### Listed records:
=======

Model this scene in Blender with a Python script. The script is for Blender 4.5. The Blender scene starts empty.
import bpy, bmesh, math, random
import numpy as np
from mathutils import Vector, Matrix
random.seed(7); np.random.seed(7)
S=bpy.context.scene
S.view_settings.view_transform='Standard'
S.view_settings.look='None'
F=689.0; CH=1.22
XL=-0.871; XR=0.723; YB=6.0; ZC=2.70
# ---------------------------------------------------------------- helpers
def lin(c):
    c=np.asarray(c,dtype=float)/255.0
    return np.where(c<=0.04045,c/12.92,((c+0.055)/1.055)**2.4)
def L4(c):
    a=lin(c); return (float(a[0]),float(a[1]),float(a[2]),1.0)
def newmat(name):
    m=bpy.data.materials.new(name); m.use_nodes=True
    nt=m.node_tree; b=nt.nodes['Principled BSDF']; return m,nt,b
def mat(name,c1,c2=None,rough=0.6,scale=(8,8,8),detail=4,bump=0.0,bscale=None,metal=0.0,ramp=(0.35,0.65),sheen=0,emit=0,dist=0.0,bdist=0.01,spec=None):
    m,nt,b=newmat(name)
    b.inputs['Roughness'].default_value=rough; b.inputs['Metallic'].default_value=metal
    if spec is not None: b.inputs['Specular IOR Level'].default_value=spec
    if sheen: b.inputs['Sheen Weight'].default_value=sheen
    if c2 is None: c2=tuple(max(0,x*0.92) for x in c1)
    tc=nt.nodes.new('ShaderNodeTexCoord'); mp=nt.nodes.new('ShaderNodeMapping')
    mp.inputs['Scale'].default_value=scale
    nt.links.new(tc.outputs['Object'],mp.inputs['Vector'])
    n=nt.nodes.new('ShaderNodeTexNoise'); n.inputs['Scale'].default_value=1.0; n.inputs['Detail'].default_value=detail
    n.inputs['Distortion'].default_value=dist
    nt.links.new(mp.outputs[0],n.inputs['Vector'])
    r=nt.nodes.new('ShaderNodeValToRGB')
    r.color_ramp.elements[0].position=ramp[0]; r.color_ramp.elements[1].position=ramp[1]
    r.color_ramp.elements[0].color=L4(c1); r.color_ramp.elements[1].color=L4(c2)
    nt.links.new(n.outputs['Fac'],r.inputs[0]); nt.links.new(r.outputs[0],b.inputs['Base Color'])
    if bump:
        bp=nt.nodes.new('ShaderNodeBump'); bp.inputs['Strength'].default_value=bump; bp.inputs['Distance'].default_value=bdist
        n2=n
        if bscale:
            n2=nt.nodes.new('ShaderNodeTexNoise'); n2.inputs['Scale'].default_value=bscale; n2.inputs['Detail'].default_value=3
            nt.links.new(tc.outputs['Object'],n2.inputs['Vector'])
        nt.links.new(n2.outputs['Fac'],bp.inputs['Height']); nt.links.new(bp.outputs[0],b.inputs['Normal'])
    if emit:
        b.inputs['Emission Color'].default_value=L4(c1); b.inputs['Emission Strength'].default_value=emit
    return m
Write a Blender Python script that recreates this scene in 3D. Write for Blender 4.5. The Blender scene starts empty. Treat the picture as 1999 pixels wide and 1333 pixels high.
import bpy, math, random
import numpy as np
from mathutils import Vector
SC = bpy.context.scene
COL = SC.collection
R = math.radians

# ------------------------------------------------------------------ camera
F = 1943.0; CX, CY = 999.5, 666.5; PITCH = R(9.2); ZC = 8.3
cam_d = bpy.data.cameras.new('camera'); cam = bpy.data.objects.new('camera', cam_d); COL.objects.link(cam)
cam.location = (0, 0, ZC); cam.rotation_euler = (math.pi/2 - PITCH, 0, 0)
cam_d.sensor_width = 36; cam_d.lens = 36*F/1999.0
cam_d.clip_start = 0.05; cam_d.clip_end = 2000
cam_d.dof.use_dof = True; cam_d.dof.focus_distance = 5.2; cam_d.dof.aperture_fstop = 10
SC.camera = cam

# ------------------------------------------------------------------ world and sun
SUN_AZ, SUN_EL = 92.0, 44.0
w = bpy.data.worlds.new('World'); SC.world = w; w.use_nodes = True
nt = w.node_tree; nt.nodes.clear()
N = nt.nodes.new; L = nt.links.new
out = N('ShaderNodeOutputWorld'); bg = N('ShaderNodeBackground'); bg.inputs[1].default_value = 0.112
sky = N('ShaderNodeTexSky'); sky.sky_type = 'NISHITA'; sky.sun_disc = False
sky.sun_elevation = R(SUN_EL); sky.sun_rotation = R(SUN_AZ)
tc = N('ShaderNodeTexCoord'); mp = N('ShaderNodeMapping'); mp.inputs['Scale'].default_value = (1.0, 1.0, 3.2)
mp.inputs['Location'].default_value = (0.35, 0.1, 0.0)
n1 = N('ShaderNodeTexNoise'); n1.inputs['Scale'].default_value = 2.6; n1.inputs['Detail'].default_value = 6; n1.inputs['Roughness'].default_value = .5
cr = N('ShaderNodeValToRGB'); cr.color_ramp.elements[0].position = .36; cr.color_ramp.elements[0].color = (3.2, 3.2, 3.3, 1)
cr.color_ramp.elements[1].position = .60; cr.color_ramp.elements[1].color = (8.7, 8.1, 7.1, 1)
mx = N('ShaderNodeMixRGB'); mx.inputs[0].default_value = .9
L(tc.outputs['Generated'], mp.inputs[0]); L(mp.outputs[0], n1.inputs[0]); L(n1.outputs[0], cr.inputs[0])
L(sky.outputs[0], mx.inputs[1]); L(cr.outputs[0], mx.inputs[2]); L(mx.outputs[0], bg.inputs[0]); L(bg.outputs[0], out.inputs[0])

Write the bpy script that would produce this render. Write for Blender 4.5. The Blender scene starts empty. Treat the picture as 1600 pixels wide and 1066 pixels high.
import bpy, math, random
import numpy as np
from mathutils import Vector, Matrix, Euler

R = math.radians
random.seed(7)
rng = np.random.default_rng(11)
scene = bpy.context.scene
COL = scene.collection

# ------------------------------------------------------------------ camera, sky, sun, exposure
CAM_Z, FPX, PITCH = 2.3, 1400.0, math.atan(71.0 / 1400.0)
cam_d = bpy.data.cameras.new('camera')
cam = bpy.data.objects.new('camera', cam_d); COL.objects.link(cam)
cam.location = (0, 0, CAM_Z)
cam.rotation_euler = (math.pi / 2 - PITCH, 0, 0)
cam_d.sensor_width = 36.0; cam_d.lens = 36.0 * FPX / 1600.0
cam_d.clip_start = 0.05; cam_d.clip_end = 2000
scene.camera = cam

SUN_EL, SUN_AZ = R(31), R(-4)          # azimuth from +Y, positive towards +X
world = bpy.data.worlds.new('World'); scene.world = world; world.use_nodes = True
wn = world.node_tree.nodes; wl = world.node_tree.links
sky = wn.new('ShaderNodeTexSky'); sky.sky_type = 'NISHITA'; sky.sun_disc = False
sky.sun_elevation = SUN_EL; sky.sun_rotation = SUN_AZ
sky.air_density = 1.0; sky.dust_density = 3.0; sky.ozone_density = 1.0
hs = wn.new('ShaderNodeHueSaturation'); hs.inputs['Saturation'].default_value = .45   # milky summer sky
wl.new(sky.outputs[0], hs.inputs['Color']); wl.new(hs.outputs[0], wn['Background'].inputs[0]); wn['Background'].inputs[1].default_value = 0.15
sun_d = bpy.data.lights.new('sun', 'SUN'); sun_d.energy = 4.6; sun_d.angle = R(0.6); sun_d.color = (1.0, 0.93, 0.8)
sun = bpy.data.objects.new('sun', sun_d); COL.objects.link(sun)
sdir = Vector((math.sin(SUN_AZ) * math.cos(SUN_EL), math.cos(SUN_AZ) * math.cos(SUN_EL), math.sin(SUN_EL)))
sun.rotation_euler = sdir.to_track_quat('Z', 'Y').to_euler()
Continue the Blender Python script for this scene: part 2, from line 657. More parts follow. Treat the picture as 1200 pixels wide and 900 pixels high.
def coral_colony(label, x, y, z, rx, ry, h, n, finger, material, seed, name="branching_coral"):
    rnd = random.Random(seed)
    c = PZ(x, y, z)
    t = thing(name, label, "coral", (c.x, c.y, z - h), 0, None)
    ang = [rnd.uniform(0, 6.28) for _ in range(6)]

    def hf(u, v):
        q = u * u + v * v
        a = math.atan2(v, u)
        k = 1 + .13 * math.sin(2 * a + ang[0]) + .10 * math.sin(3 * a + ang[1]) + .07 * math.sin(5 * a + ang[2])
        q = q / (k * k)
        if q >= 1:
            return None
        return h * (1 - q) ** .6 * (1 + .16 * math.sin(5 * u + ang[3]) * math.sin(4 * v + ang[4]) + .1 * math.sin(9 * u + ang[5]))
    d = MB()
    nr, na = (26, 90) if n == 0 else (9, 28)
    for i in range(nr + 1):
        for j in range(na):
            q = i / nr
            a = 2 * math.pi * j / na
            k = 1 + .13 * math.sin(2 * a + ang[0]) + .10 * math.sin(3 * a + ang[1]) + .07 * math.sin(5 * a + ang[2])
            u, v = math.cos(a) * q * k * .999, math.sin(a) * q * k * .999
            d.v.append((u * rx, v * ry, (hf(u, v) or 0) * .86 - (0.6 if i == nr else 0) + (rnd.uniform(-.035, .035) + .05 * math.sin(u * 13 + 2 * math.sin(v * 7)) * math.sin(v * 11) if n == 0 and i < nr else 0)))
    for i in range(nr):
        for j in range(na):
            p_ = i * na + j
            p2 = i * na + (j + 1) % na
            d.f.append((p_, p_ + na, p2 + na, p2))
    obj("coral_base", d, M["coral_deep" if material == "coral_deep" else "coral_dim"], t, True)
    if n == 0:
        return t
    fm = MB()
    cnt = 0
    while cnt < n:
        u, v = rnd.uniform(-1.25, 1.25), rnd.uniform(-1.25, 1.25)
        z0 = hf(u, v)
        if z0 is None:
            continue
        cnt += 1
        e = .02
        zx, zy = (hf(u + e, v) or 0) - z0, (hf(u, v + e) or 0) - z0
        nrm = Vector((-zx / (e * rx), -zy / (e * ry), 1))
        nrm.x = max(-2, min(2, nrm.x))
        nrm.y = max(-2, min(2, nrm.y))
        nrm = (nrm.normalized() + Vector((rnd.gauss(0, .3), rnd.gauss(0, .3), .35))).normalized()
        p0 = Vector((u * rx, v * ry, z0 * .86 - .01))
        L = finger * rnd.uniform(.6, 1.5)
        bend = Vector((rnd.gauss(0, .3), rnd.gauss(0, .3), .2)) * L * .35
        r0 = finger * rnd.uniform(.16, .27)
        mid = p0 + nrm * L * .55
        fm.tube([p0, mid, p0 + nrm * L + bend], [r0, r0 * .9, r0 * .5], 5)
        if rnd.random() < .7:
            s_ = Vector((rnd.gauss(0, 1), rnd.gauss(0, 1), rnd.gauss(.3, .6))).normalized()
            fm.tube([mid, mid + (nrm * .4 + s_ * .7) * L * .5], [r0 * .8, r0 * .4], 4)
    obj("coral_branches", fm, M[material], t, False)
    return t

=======

### Task:
List every line in the records above that contains the word "script".

### Answer to this task:
Model this scene in Blender with a Python script. The script is for Blender 4.5. The Blender scene starts empty.
Write a Blender Python script that recreates this scene in 3D. Write for Blender 4.5. The Blender scene starts empty. Treat the picture as 1999 pixels wide and 1333 pixels high.
Write the bpy script that would produce this render. Write for Blender 4.5. The Blender scene starts empty. Treat the picture as 1600 pixels wide and 1066 pixels high.
Continue the Blender Python script for this scene: part 2, from line 657. More parts follow. Treat the picture as 1200 pixels wide and 900 pixels high.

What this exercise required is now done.